### [Work to be completed]
Quote the whole listing verbatim.

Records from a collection
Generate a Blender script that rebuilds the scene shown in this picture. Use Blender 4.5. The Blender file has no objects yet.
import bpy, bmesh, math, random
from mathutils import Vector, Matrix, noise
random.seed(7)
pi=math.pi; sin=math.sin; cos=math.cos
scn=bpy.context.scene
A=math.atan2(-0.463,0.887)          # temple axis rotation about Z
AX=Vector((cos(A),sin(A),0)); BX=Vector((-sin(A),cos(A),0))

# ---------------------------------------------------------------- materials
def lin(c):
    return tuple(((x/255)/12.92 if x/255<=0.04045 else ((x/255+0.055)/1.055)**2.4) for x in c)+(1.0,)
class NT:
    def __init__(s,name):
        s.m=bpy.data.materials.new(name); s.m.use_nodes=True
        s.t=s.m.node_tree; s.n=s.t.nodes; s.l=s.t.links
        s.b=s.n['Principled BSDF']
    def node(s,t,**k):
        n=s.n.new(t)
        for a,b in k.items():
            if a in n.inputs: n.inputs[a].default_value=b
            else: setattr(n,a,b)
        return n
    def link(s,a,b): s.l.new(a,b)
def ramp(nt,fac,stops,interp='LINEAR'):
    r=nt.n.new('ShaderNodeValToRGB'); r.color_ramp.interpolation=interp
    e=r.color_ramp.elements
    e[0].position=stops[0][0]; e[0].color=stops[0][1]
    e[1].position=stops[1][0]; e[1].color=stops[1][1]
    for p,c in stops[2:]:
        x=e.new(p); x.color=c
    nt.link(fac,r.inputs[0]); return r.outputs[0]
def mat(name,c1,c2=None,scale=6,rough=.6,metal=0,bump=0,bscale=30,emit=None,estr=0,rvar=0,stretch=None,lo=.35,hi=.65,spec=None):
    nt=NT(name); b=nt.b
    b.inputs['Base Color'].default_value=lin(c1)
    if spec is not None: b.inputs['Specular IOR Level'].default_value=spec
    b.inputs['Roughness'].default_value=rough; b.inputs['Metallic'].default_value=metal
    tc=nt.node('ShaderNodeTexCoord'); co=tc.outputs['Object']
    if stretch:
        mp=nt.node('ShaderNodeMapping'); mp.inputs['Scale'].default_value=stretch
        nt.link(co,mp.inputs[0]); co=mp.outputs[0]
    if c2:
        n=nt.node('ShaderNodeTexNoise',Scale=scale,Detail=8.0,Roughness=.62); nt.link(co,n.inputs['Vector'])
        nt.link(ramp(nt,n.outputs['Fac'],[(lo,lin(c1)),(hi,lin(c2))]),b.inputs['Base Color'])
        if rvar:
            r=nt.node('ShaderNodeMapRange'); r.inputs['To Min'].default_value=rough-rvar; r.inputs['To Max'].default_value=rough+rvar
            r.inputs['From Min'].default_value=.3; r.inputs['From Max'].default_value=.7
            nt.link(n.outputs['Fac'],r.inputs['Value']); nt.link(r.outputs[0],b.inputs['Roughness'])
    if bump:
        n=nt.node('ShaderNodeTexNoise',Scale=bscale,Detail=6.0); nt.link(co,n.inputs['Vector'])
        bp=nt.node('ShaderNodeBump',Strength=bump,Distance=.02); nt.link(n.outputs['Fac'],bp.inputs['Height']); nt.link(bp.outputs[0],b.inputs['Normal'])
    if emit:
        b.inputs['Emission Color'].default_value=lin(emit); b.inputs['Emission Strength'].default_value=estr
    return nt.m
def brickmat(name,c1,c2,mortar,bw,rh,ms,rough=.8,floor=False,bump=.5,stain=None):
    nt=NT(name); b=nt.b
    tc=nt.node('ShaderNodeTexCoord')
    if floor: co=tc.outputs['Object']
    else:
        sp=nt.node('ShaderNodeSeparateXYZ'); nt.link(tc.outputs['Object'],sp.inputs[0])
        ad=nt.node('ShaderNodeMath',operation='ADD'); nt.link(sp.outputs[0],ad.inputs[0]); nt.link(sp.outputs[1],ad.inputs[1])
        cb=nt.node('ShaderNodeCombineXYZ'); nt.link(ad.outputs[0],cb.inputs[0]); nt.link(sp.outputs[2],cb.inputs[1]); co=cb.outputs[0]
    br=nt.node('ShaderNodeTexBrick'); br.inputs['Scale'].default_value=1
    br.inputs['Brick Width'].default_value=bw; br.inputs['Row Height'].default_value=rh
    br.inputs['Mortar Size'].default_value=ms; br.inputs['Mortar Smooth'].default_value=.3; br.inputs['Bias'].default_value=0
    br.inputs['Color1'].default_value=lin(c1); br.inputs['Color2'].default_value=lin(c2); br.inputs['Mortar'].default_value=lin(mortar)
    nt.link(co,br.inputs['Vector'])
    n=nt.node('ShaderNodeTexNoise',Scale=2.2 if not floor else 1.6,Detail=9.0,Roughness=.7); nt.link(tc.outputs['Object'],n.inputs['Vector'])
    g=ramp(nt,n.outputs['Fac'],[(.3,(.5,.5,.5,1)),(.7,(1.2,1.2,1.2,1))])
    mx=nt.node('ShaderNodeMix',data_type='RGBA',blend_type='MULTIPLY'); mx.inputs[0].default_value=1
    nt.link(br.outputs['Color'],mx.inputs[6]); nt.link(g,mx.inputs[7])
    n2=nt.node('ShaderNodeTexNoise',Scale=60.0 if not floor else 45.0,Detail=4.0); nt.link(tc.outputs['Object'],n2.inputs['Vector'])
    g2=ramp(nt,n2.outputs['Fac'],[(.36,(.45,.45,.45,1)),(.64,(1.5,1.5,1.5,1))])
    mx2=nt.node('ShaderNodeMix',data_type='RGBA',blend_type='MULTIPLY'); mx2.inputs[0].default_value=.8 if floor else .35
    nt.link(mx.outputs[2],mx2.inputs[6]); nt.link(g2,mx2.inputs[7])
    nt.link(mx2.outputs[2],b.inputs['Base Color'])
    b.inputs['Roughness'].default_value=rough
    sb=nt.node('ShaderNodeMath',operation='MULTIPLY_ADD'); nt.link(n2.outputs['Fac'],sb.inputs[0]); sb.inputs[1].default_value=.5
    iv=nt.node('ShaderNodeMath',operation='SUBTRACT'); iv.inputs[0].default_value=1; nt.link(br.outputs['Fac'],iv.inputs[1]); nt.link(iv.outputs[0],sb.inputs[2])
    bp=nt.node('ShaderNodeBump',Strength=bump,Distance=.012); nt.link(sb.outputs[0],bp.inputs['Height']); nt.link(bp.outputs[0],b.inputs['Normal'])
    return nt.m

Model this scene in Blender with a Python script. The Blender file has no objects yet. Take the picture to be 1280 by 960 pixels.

### [Solution to the exercise]
Generate a Blender script that rebuilds the scene shown in this picture. Use Blender 4.5. The Blender file has no objects yet.
import bpy, bmesh, math, random
from mathutils import Vector, Matrix, noise
random.seed(7)
pi=math.pi; sin=math.sin; cos=math.cos
scn=bpy.context.scene
A=math.atan2(-0.463,0.887)          # temple axis rotation about Z
AX=Vector((cos(A),sin(A),0)); BX=Vector((-sin(A),cos(A),0))

# ---------------------------------------------------------------- materials
def lin(c):
    return tuple(((x/255)/12.92 if x/255<=0.04045 else ((x/255+0.055)/1.055)**2.4) for x in c)+(1.0,)
class NT:
    def __init__(s,name):
        s.m=bpy.data.materials.new(name); s.m.use_nodes=True
        s.t=s.m.node_tree; s.n=s.t.nodes; s.l=s.t.links
        s.b=s.n['Principled BSDF']
    def node(s,t,**k):
        n=s.n.new(t)
        for a,b in k.items():
            if a in n.inputs: n.inputs[a].default_value=b
            else: setattr(n,a,b)
        return n
    def link(s,a,b): s.l.new(a,b)
def ramp(nt,fac,stops,interp='LINEAR'):
    r=nt.n.new('ShaderNodeValToRGB'); r.color_ramp.interpolation=interp
    e=r.color_ramp.elements
    e[0].position=stops[0][0]; e[0].color=stops[0][1]
    e[1].position=stops[1][0]; e[1].color=stops[1][1]
    for p,c in stops[2:]:
        x=e.new(p); x.color=c
    nt.link(fac,r.inputs[0]); return r.outputs[0]
def mat(name,c1,c2=None,scale=6,rough=.6,metal=0,bump=0,bscale=30,emit=None,estr=0,rvar=0,stretch=None,lo=.35,hi=.65,spec=None):
    nt=NT(name); b=nt.b
    b.inputs['Base Color'].default_value=lin(c1)
    if spec is not None: b.inputs['Specular IOR Level'].default_value=spec
    b.inputs['Roughness'].default_value=rough; b.inputs['Metallic'].default_value=metal
    tc=nt.node('ShaderNodeTexCoord'); co=tc.outputs['Object']
    if stretch:
        mp=nt.node('ShaderNodeMapping'); mp.inputs['Scale'].default_value=stretch
        nt.link(co,mp.inputs[0]); co=mp.outputs[0]
    if c2:
        n=nt.node('ShaderNodeTexNoise',Scale=scale,Detail=8.0,Roughness=.62); nt.link(co,n.inputs['Vector'])
        nt.link(ramp(nt,n.outputs['Fac'],[(lo,lin(c1)),(hi,lin(c2))]),b.inputs['Base Color'])
        if rvar:
            r=nt.node('ShaderNodeMapRange'); r.inputs['To Min'].default_value=rough-rvar; r.inputs['To Max'].default_value=rough+rvar
            r.inputs['From Min'].default_value=.3; r.inputs['From Max'].default_value=.7
            nt.link(n.outputs['Fac'],r.inputs['Value']); nt.link(r.outputs[0],b.inputs['Roughness'])
    if bump:
        n=nt.node('ShaderNodeTexNoise',Scale=bscale,Detail=6.0); nt.link(co,n.inputs['Vector'])
        bp=nt.node('ShaderNodeBump',Strength=bump,Distance=.02); nt.link(n.outputs['Fac'],bp.inputs['Height']); nt.link(bp.outputs[0],b.inputs['Normal'])
    if emit:
        b.inputs['Emission Color'].default_value=lin(emit); b.inputs['Emission Strength'].default_value=estr
    return nt.m
def brickmat(name,c1,c2,mortar,bw,rh,ms,rough=.8,floor=False,bump=.5,stain=None):
    nt=NT(name); b=nt.b
    tc=nt.node('ShaderNodeTexCoord')
    if floor: co=tc.outputs['Object']
    else:
        sp=nt.node('ShaderNodeSeparateXYZ'); nt.link(tc.outputs['Object'],sp.inputs[0])
        ad=nt.node('ShaderNodeMath',operation='ADD'); nt.link(sp.outputs[0],ad.inputs[0]); nt.link(sp.outputs[1],ad.inputs[1])
        cb=nt.node('ShaderNodeCombineXYZ'); nt.link(ad.outputs[0],cb.inputs[0]); nt.link(sp.outputs[2],cb.inputs[1]); co=cb.outputs[0]
    br=nt.node('ShaderNodeTexBrick'); br.inputs['Scale'].default_value=1
    br.inputs['Brick Width'].default_value=bw; br.inputs['Row Height'].default_value=rh
    br.inputs['Mortar Size'].default_value=ms; br.inputs['Mortar Smooth'].default_value=.3; br.inputs['Bias'].default_value=0
    br.inputs['Color1'].default_value=lin(c1); br.inputs['Color2'].default_value=lin(c2); br.inputs['Mortar'].default_value=lin(mortar)
    nt.link(co,br.inputs['Vector'])
    n=nt.node('ShaderNodeTexNoise',Scale=2.2 if not floor else 1.6,Detail=9.0,Roughness=.7); nt.link(tc.outputs['Object'],n.inputs['Vector'])
    g=ramp(nt,n.outputs['Fac'],[(.3,(.5,.5,.5,1)),(.7,(1.2,1.2,1.2,1))])
    mx=nt.node('ShaderNodeMix',data_type='RGBA',blend_type='MULTIPLY'); mx.inputs[0].default_value=1
    nt.link(br.outputs['Color'],mx.inputs[6]); nt.link(g,mx.inputs[7])
    n2=nt.node('ShaderNodeTexNoise',Scale=60.0 if not floor else 45.0,Detail=4.0); nt.link(tc.outputs['Object'],n2.inputs['Vector'])
    g2=ramp(nt,n2.outputs['Fac'],[(.36,(.45,.45,.45,1)),(.64,(1.5,1.5,1.5,1))])
    mx2=nt.node('ShaderNodeMix',data_type='RGBA',blend_type='MULTIPLY'); mx2.inputs[0].default_value=.8 if floor else .35
    nt.link(mx.outputs[2],mx2.inputs[6]); nt.link(g2,mx2.inputs[7])
    nt.link(mx2.outputs[2],b.inputs['Base Color'])
    b.inputs['Roughness'].default_value=rough
    sb=nt.node('ShaderNodeMath',operation='MULTIPLY_ADD'); nt.link(n2.outputs['Fac'],sb.inputs[0]); sb.inputs[1].default_value=.5
    iv=nt.node('ShaderNodeMath',operation='SUBTRACT'); iv.inputs[0].default_value=1; nt.link(br.outputs['Fac'],iv.inputs[1]); nt.link(iv.outputs[0],sb.inputs[2])
    bp=nt.node('ShaderNodeBump',Strength=bump,Distance=.012); nt.link(sb.outputs[0],bp.inputs['Height']); nt.link(bp.outputs[0],b.inputs['Normal'])
    return nt.m

Model this scene in Blender with a Python script. The Blender file has no objects yet. Take the picture to be 1280 by 960 pixels.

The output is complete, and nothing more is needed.